▶ [Source data]
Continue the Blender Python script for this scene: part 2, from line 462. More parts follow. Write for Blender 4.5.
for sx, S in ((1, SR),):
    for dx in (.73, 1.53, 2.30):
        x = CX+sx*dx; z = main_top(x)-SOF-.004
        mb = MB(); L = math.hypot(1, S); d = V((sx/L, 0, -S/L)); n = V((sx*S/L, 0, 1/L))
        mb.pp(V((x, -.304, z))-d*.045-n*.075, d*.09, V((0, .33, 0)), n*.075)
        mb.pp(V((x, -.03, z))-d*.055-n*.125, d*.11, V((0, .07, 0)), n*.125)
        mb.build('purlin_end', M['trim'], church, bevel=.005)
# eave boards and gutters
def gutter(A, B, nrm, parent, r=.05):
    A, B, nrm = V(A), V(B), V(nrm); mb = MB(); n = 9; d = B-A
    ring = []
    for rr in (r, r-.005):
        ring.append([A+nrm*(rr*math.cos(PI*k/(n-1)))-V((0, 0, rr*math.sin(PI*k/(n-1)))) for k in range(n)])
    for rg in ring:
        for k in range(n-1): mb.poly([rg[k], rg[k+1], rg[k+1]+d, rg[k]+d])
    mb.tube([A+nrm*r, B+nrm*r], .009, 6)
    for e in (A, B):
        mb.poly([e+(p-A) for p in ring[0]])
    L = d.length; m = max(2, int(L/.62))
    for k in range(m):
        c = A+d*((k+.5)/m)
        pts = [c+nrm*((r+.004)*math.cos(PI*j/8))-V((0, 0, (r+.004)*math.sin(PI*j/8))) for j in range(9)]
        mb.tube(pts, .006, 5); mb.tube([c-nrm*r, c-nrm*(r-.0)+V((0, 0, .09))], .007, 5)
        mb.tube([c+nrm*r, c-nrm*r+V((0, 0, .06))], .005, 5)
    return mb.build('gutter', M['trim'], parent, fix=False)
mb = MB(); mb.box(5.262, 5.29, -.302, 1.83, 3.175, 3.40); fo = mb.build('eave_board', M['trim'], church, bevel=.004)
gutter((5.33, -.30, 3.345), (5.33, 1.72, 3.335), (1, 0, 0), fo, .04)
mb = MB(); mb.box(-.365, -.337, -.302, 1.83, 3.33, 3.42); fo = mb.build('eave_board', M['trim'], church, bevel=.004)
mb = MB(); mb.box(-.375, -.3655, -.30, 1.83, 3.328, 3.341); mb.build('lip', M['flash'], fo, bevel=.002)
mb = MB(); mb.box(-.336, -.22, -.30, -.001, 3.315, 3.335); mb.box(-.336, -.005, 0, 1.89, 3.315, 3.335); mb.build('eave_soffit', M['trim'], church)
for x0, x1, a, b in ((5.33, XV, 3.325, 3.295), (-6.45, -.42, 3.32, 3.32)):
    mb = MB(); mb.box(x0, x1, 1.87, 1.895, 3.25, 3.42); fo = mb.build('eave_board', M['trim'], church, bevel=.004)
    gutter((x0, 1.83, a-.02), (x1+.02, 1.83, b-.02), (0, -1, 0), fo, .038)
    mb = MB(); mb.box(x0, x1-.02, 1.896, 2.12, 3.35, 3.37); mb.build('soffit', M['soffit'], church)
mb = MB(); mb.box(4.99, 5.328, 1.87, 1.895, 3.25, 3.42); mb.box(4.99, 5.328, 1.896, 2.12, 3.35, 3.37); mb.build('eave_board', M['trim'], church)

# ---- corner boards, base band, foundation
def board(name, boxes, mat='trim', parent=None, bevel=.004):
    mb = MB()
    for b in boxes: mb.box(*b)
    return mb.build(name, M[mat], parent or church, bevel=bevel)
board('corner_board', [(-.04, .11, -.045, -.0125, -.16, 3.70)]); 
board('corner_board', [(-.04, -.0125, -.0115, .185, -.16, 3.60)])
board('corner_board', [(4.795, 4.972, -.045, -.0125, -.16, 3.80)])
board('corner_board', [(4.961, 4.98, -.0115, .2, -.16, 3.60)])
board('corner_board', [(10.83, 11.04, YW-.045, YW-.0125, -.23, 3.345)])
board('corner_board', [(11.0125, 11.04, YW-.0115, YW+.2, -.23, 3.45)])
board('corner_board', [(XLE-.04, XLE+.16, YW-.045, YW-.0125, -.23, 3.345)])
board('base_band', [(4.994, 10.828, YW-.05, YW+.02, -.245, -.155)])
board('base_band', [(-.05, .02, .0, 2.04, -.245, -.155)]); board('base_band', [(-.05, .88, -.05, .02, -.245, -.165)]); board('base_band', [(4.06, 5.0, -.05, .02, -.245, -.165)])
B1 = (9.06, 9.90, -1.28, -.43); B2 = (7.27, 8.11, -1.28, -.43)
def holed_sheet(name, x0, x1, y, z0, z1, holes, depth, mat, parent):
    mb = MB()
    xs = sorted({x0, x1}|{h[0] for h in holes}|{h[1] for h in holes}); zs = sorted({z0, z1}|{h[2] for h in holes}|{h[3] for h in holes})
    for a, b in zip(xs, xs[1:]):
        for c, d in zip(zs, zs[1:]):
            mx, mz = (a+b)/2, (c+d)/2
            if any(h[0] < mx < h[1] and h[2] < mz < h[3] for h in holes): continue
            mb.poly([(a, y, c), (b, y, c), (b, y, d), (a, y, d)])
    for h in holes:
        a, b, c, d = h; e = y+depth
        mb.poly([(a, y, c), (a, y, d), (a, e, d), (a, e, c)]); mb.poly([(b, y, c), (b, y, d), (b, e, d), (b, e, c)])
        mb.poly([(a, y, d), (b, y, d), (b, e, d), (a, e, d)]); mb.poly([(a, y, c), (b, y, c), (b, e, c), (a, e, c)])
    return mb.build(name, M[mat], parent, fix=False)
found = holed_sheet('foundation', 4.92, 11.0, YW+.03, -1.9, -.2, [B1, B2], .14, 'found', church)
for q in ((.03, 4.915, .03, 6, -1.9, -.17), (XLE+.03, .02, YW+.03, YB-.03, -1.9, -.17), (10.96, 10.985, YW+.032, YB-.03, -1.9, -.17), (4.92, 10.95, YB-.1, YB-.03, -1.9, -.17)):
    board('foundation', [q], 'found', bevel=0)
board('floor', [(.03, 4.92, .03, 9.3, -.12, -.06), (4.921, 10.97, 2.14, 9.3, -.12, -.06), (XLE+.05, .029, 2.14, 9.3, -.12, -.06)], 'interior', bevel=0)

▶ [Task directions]
Every line above needs to be retyped exactly.

▶ [Completed exercise]
Continue the Blender Python script for this scene: part 2, from line 462. More parts follow. Write for Blender 4.5.
for sx, S in ((1, SR),):
    for dx in (.73, 1.53, 2.30):
        x = CX+sx*dx; z = main_top(x)-SOF-.004
        mb = MB(); L = math.hypot(1, S); d = V((sx/L, 0, -S/L)); n = V((sx*S/L, 0, 1/L))
        mb.pp(V((x, -.304, z))-d*.045-n*.075, d*.09, V((0, .33, 0)), n*.075)
        mb.pp(V((x, -.03, z))-d*.055-n*.125, d*.11, V((0, .07, 0)), n*.125)
        mb.build('purlin_end', M['trim'], church, bevel=.005)
# eave boards and gutters
def gutter(A, B, nrm, parent, r=.05):
    A, B, nrm = V(A), V(B), V(nrm); mb = MB(); n = 9; d = B-A
    ring = []
    for rr in (r, r-.005):
        ring.append([A+nrm*(rr*math.cos(PI*k/(n-1)))-V((0, 0, rr*math.sin(PI*k/(n-1)))) for k in range(n)])
    for rg in ring:
        for k in range(n-1): mb.poly([rg[k], rg[k+1], rg[k+1]+d, rg[k]+d])
    mb.tube([A+nrm*r, B+nrm*r], .009, 6)
    for e in (A, B):
        mb.poly([e+(p-A) for p in ring[0]])
    L = d.length; m = max(2, int(L/.62))
    for k in range(m):
        c = A+d*((k+.5)/m)
        pts = [c+nrm*((r+.004)*math.cos(PI*j/8))-V((0, 0, (r+.004)*math.sin(PI*j/8))) for j in range(9)]
        mb.tube(pts, .006, 5); mb.tube([c-nrm*r, c-nrm*(r-.0)+V((0, 0, .09))], .007, 5)
        mb.tube([c+nrm*r, c-nrm*r+V((0, 0, .06))], .005, 5)
    return mb.build('gutter', M['trim'], parent, fix=False)
mb = MB(); mb.box(5.262, 5.29, -.302, 1.83, 3.175, 3.40); fo = mb.build('eave_board', M['trim'], church, bevel=.004)
gutter((5.33, -.30, 3.345), (5.33, 1.72, 3.335), (1, 0, 0), fo, .04)
mb = MB(); mb.box(-.365, -.337, -.302, 1.83, 3.33, 3.42); fo = mb.build('eave_board', M['trim'], church, bevel=.004)
mb = MB(); mb.box(-.375, -.3655, -.30, 1.83, 3.328, 3.341); mb.build('lip', M['flash'], fo, bevel=.002)
mb = MB(); mb.box(-.336, -.22, -.30, -.001, 3.315, 3.335); mb.box(-.336, -.005, 0, 1.89, 3.315, 3.335); mb.build('eave_soffit', M['trim'], church)
for x0, x1, a, b in ((5.33, XV, 3.325, 3.295), (-6.45, -.42, 3.32, 3.32)):
    mb = MB(); mb.box(x0, x1, 1.87, 1.895, 3.25, 3.42); fo = mb.build('eave_board', M['trim'], church, bevel=.004)
    gutter((x0, 1.83, a-.02), (x1+.02, 1.83, b-.02), (0, -1, 0), fo, .038)
    mb = MB(); mb.box(x0, x1-.02, 1.896, 2.12, 3.35, 3.37); mb.build('soffit', M['soffit'], church)
mb = MB(); mb.box(4.99, 5.328, 1.87, 1.895, 3.25, 3.42); mb.box(4.99, 5.328, 1.896, 2.12, 3.35, 3.37); mb.build('eave_board', M['trim'], church)

# ---- corner boards, base band, foundation
def board(name, boxes, mat='trim', parent=None, bevel=.004):
    mb = MB()
    for b in boxes: mb.box(*b)
    return mb.build(name, M[mat], parent or church, bevel=bevel)
board('corner_board', [(-.04, .11, -.045, -.0125, -.16, 3.70)]); 
board('corner_board', [(-.04, -.0125, -.0115, .185, -.16, 3.60)])
board('corner_board', [(4.795, 4.972, -.045, -.0125, -.16, 3.80)])
board('corner_board', [(4.961, 4.98, -.0115, .2, -.16, 3.60)])
board('corner_board', [(10.83, 11.04, YW-.045, YW-.0125, -.23, 3.345)])
board('corner_board', [(11.0125, 11.04, YW-.0115, YW+.2, -.23, 3.45)])
board('corner_board', [(XLE-.04, XLE+.16, YW-.045, YW-.0125, -.23, 3.345)])
board('base_band', [(4.994, 10.828, YW-.05, YW+.02, -.245, -.155)])
board('base_band', [(-.05, .02, .0, 2.04, -.245, -.155)]); board('base_band', [(-.05, .88, -.05, .02, -.245, -.165)]); board('base_band', [(4.06, 5.0, -.05, .02, -.245, -.165)])
B1 = (9.06, 9.90, -1.28, -.43); B2 = (7.27, 8.11, -1.28, -.43)
def holed_sheet(name, x0, x1, y, z0, z1, holes, depth, mat, parent):
    mb = MB()
    xs = sorted({x0, x1}|{h[0] for h in holes}|{h[1] for h in holes}); zs = sorted({z0, z1}|{h[2] for h in holes}|{h[3] for h in holes})
    for a, b in zip(xs, xs[1:]):
        for c, d in zip(zs, zs[1:]):
            mx, mz = (a+b)/2, (c+d)/2
            if any(h[0] < mx < h[1] and h[2] < mz < h[3] for h in holes): continue
            mb.poly([(a, y, c), (b, y, c), (b, y, d), (a, y, d)])
    for h in holes:
        a, b, c, d = h; e = y+depth
        mb.poly([(a, y, c), (a, y, d), (a, e, d), (a, e, c)]); mb.poly([(b, y, c), (b, y, d), (b, e, d), (b, e, c)])
        mb.poly([(a, y, d), (b, y, d), (b, e, d), (a, e, d)]); mb.poly([(a, y, c), (b, y, c), (b, e, c), (a, e, c)])
    return mb.build(name, M[mat], parent, fix=False)
found = holed_sheet('foundation', 4.92, 11.0, YW+.03, -1.9, -.2, [B1, B2], .14, 'found', church)
for q in ((.03, 4.915, .03, 6, -1.9, -.17), (XLE+.03, .02, YW+.03, YB-.03, -1.9, -.17), (10.96, 10.985, YW+.032, YB-.03, -1.9, -.17), (4.92, 10.95, YB-.1, YB-.03, -1.9, -.17)):
    board('foundation', [q], 'found', bevel=0)
board('floor', [(.03, 4.92, .03, 9.3, -.12, -.06), (4.921, 10.97, 2.14, 9.3, -.12, -.06), (XLE+.05, .029, 2.14, 9.3, -.12, -.06)], 'interior', bevel=0)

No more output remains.